WRITTEN INSTRUCTION
The records below are split into lines. How many of those lines contain the string "scene"? Reply with the number only.

BEGIN MATERIALS PROVIDED

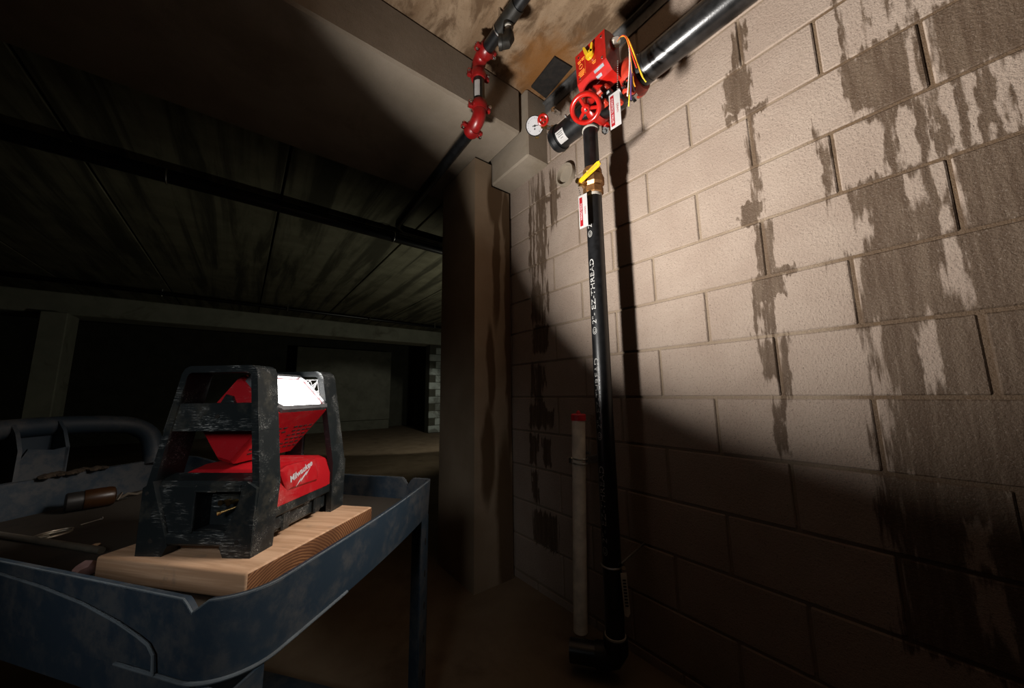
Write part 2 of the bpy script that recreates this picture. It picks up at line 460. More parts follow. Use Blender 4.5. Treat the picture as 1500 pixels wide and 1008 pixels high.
# ------------------------------------------------------------------ mesh helpers
class B:
    """collects simple solids into one mesh"""

    def __init__(self):
        self.bm = bmesh.new()

    def box(self, c, s, bev=0.0, rot=None, seg=1):
        r = bmesh.ops.create_cube(self.bm, size=1.0)
        vs = r['verts']
        M = Matrix.Translation(c) @ (rot.to_4x4() if rot is not None else Matrix()) @ Matrix.Diagonal((s[0], s[1], s[2], 1))
        bmesh.ops.transform(self.bm, matrix=M, verts=vs)
        if bev:
            es = list({e for v in vs for e in v.link_edges})
            bmesh.ops.bevel(self.bm, geom=es, offset=bev, segments=seg, affect='EDGES', profile=0.5)
        return self

    def b2(self, x0, x1, y0, y1, z0, z1, bev=0.0):
        return self.box(((x0 + x1) / 2, (y0 + y1) / 2, (z0 + z1) / 2), (abs(x1 - x0), abs(y1 - y0), abs(z1 - z0)), bev)

    def ring(self, c, t, r, seg, nrm=None, a0=0.0):
        t = Vector(t).normalized()
        n = nrm if nrm is not None else (Vector((0, 0, 1)) if abs(t.z) < 0.9 else Vector((1, 0, 0)))
        u = t.cross(n).normalized()
        v = t.cross(u)
        return [self.bm.verts.new(Vector(c) + (u * math.cos(a0 + 2 * PI * i / seg) + v * math.sin(a0 + 2 * PI * i / seg)) * r) for i in range(seg)]

    def skin(self, rings, cap=True, closed=False):
        n = len(rings)
        for i in range(n if closed else n - 1):
            a, b = rings[i], rings[(i + 1) % n]
            k = len(a)
            for j in range(k):
                self.bm.faces.new((a[j], a[(j + 1) % k], b[(j + 1) % k], b[j]))
        if cap and not closed:
            self.bm.faces.new(rings[0][::-1])
            self.bm.faces.new(rings[-1])
        return self

    def cyl(self, p0, p1, r, seg=16, r2=None, a0=0.0):
        d = Vector(p1) - Vector(p0)
        return self.skin([self.ring(p0, d, r, seg, a0=a0), self.ring(p1, d, r if r2 is None else r2, seg, a0=a0)])

    def tube(self, pts, r, seg=10, closed=False, cap=True):
        pts = [Vector(p) for p in pts]
        n = len(pts)
        rings = []
        prev = None
        for i, p in enumerate(pts):
            a = pts[i - 1] if (i or closed) else p
            b = pts[(i + 1) % n] if (i < n - 1 or closed) else p
            t = (b - a).normalized()
            if prev is None:
                nr = Vector((0, 0, 1)) if abs(t.z) < 0.9 else Vector((1, 0, 0))
            else:
                nr = prev
            nr = (nr - t * nr.dot(t)).normalized()
            prev = nr
            u = t.cross(nr)
            rr = r[i] if isinstance(r, (list, tuple)) else r
            rings.append([self.bm.verts.new(p + (nr * math.cos(2 * PI * j / seg) + u * math.sin(2 * PI * j / seg)) * rr) for j in range(seg)])
        return self.skin(rings, cap=cap, closed=closed)

    def lathe(self, p, axis, prof, seg=24):
        """prof: list of (distance along axis, radius)"""
        ax = Vector(axis).normalized()
        return self.skin([self.ring(Vector(p) + ax * h, ax, max(r, 1e-4), seg) for h, r in prof])

    def torus(self, c, axis, R, r, seg=32, k=10):
        ax = Vector(axis).normalized()
        n = Vector((0, 0, 1)) if abs(ax.z) < 0.9 else Vector((1, 0, 0))
        u = ax.cross(n).normalized()
        v = ax.cross(u)
        pts = [Vector(c) + (u * math.cos(2 * PI * i / seg) + v * math.sin(2 * PI * i / seg)) * R for i in range(seg)]
        rings = []
        for i, p in enumerate(pts):
            o = (p - Vector(c)).normalized()
            rings.append([self.bm.verts.new(p + (o * math.cos(2 * PI * j / k) + ax * math.sin(2 * PI * j / k)) * r) for j in range(k)])
        return self.skin(rings, closed=True)

    def prism(self, poly, o, ux, uy, depth):
        """polygon in the plane (ux, uy) at o, extruded by the vector depth"""
        o, ux, uy, dv = Vector(o), Vector(ux), Vector(uy), Vector(depth)
        a = [self.bm.verts.new(o + ux * p[0] + uy * p[1]) for p in poly]
        b = [self.bm.verts.new(o + ux * p[0] + uy * p[1] + dv) for p in poly]
        n = len(poly)
        self.bm.faces.new(a[::-1])
        self.bm.faces.new(b)
        for i in range(n):
            self.bm.faces.new((a[i], a[(i + 1) % n], b[(i + 1) % n], b[i]))
        return self

    def bevel_all(self, off, ang=30, seg=2):
        es = [e for e in self.bm.edges if len(e.link_faces) == 2 and e.calc_face_angle(0) > math.radians(ang)]
        bmesh.ops.bevel(self.bm, geom=es, offset=off, segments=seg, affect='EDGES', profile=0.5, clamp_overlap=True)
        return self

    def mesh(self, name, mat, smooth=35):
        bmesh.ops.recalc_face_normals(self.bm, faces=self.bm.faces)
        me = bpy.data.meshes.new(name)
        self.bm.to_mesh(me)
        self.bm.free()
        me.materials.append(MATS[mat])
        if smooth:
            for p in me.polygons:
                p.use_smooth = True
            me.set_sharp_from_angle(angle=math.radians(smooth))
        return me


def tag(o, label=None, cat=None, group=None, kind=None):
    if label:
        o['label'] = label
    if cat:
        o['category'] = cat
    if group:
        o['group'] = group
    if kind:
        o['kind'] = kind
    return o


def thing(name, label, cat, loc=(0, 0, 0), rotz=0.0, group=None):
    o = bpy.data.objects.new(name, None)
    o.empty_display_size = 0.05
    COL.objects.link(o)
    o.location = loc
    o.rotation_euler = (0, 0, rotz)
    return tag(o, label, cat, group)


def root_of(o):
    while o.parent:
        o = o.parent
    return o


def part(name, b, mat, parent, label=None, smooth=35, world=True, sc_=1.0):
    """one mesh under a thing; world=True: vertices were written in scene coordinates"""
    me = b.mesh(name, mat, smooth)
    if world:
        me.transform(Matrix.Translation(-root_of(parent).location))
    elif sc_ != 1.0:
        me.transform(Matrix.Scale(sc_, 4))
    o = bpy.data.objects.new(name, me)
    COL.objects.link(o)
    o.parent = parent
    if label:
        o['label'] = label
    return o


def solo(name, b, mat, label, cat, group=None, smooth=35, kind=None, loc=None):
    me = b.mesh(name, mat, smooth)
    if loc is not None:
        me.transform(Matrix.Translation(-Vector(loc)))
    o = bpy.data.objects.new(name, me)
    COL.objects.link(o)
    if loc is not None:
        o.location = loc
    return tag(o, label, cat, group, kind)


def struct(name, b, mat, label=None, parent=None, smooth=0):
    o = bpy.data.objects.new(name, b.mesh(name, mat, smooth))
    COL.objects.link(o)
    if parent is not None:
        o.parent = parent
    else:
        o['kind'] = 'structure'
        o['label'] = label
        o['category'] = name.split('_')[0] if name.split('_')[0] in ('wall', 'floor', 'ceiling', 'trim') else name.split('_')[-1]
    return o


def text_verts(s, size, shear=0.0, bold=0.0, extrude=0.0, align='LEFT'):
    """flat letters as (vertices, faces) in the x/y plane"""
    cu = bpy.data.curves.new('letters', 'FONT')
    cu.body = s
    cu.size = size
    cu.shear = shear
    cu.offset = bold
    cu.align_x = align
    cu.resolution_u = 3
    ob = bpy.data.objects.new('letters', cu)
    COL.objects.link(ob)
    bpy.context.view_layer.update()
    dg = bpy.context.evaluated_depsgraph_get()
    me = bpy.data.meshes.new_from_object(ob.evaluated_get(dg))
    vs = [v.co.copy() for v in me.vertices]
    fs = [tuple(p.vertices) for p in me.polygons]
    bpy.data.objects.remove(ob)
    bpy.data.curves.remove(cu)
    bpy.data.meshes.remove(me)
    return vs, fs


def letters(s, size, o, ux, uy, **kw):
    """letters laid on a plane"""
    vs, fs = text_verts(s, size, **kw)
    b = B()
    o, ux, uy = Vector(o), Vector(ux), Vector(uy)
    nv = [b.bm.verts.new(o + ux * v.x + uy * v.y) for v in vs]
    for f in fs:
        try:
            b.bm.faces.new([nv[i] for i in f])
        except ValueError:
            pass
    return b


def wrap_letters(s, size, cx, cy, r, z0, a_base, length=None):
    """letters running up a vertical pipe"""
    vs, fs = text_verts(s, size)
    w_ = max(v.x for v in vs) or 1
    k = (length / w_) if length else 1.0
    b = B()
    nv = []
    for v in vs:
        a = a_base - v.y / r
        nv.append(b.bm.verts.new((cx + (r + 0.0007) * math.cos(a), cy + (r + 0.0007) * math.sin(a), z0 + v.x * k)))
    for f in fs:
        try:
            b.bm.faces.new([nv[i] for i in f])
        except ValueError:
            pass
    return b


def joinb(a, b):
    """append builder b to builder a"""
    me = bpy.data.meshes.new('tmp')
    b.bm.to_mesh(me)
    b.bm.free()
    a.bm.from_mesh(me)
    bpy.data.meshes.remove(me)
    return a


def arc3(c, u, v, r, a0, a1, n):
    c, u, v = Vector(c), Vector(u), Vector(v)
    return [c + (u * math.cos(a0 + (a1 - a0) * i / n) + v * math.sin(a0 + (a1 - a0) * i / n)) * r for i in range(n + 1)]


# ------------------------------------------------------------------ the garage shell
FZ, CZ = -1.085, 1.83
WX = 1.383
struct('floor', B().b2(-9, 9, -2.5, 14, FZ - 0.2, FZ), 'floor_concrete', 'stained brown concrete garage floor')

# masonry wall: mortar bed with every block standing proud of it
wall = struct('wall_right', B().b2(WX + 0.0055, WX + 0.2, -1.4, 2.15, FZ, CZ), 'mortar', 'damp concrete block wall with dark water stains')
bb = B()
bb.box((0.03, 0, 0), (0.06, 0.3964, 0.1932), 0.0035)
block_me = bb.mesh('block', 'block_concrete', 0)
Z0, Y0 = -0.0236, -0.0465
for k in range(-5, 9):
    zc = Z0 + (k + 0.5) * 0.2032
    sh = 0.0 if k % 2 == 0 else 0.5
    for u in range(-3, 5):
        yc = Y0 + (u + 0.5 + sh) * 0.4064
        if yc - 0.2 > 1.8 or yc < -1.2:
            continue
        o = bpy.data.objects.new('block', block_me)
        COL.objects.link(o)
        o.parent = wall
        o.location = (WX + random.uniform(-0.0012, 0.0012), yc + random.uniform(-0.001, 0.001), zc)
        o.rotation_euler = (0, random.uniform(-0.004, 0.004), random.uniform(-0.003, 0.003))
# cut starter course at the floor
for u in range(-3, 5):
    yc = Y0 + (u + 0.5) * 0.4064
    h = Z0 - 5 * 0.2032 - 0.01 - FZ
    o = bpy.data.objects.new('block', block_me)
    COL.objects.link(o)
    o.parent = wall
    o.location = (WX, yc, FZ + h / 2)
    o.scale = (1, 1, h / 0.1932)

# steel angle along the head of the wall
struct('trim_1', B().b2(WX - 0.008, WX + 0.05, -1.4, 1.40, 1.735, 1.795).b2(WX - 0.03, WX + 0.05, -1.4, 1.40, 1.795, 1.805), 'galv', 'grey steel angle along the top of the block wall')

# hollow core planks of the ceiling
ceil = struct('ceiling', B().b2(-9, 9, -2.5, 14, CZ + 0.02, CZ + 0.2), 'dark_gap', 'concrete plank ceiling')
for y0, y1, mat, x0 in ((-2.5, 1.60, 'stained_plank', -1.0), (2.2, 9.6, 'far_plank', -1.10)):
    for i in range(-5, 6):
        xa = x0 + i * 1.25
        ob_ = struct('plank', B().b2(xa + 0.008, xa + 1.242, y0, y1, CZ, CZ + 0.04, 0.006), mat, parent=ceil)

# the big beam over the column, its haunch on the block wall, and the column
struct('concrete_beam', B().b2(-7, 1.205, 1.44, 2.38, 1.54, CZ + 0.001, 0.012), 'beam_concrete', 'deep concrete beam crossing above the red couplings')
struct('haunch_block', B().b2(1.222, WX + 0.03, 1.40, 2.25, 1.385, CZ + 0.001, 0.01), 'haunch_concrete', 'short lower concrete beam end bearing at the block wall')['category'] = 'beam'
cb = B()
cb.prism([(1.085, FZ), (1.360, FZ), (1.360, 1.368), (1.214, 1.368), (1.214, 1.525), (1.085, 1.525)], (0, 1.765, 0), (1, 0, 0), (0, 0, 1), (0, 0.45, 0))
cb.bevel_all(0.008, seg=1)
struct('concrete_column', cb, 'column_concrete', 'square concrete column with brown water stains beside the block wall')
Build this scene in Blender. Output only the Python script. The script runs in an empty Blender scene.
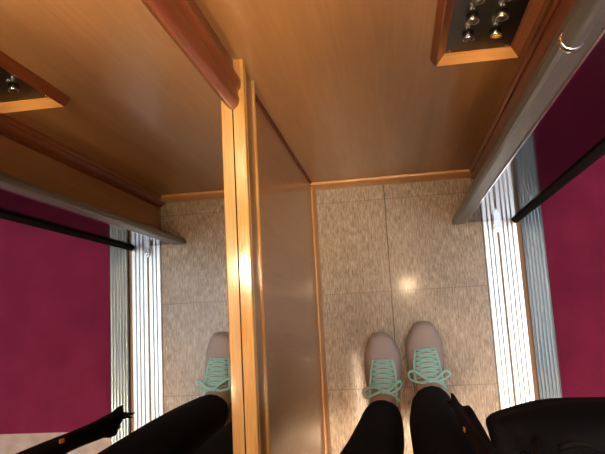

END MATERIALS PROVIDED

WRITTEN SOLUTION
2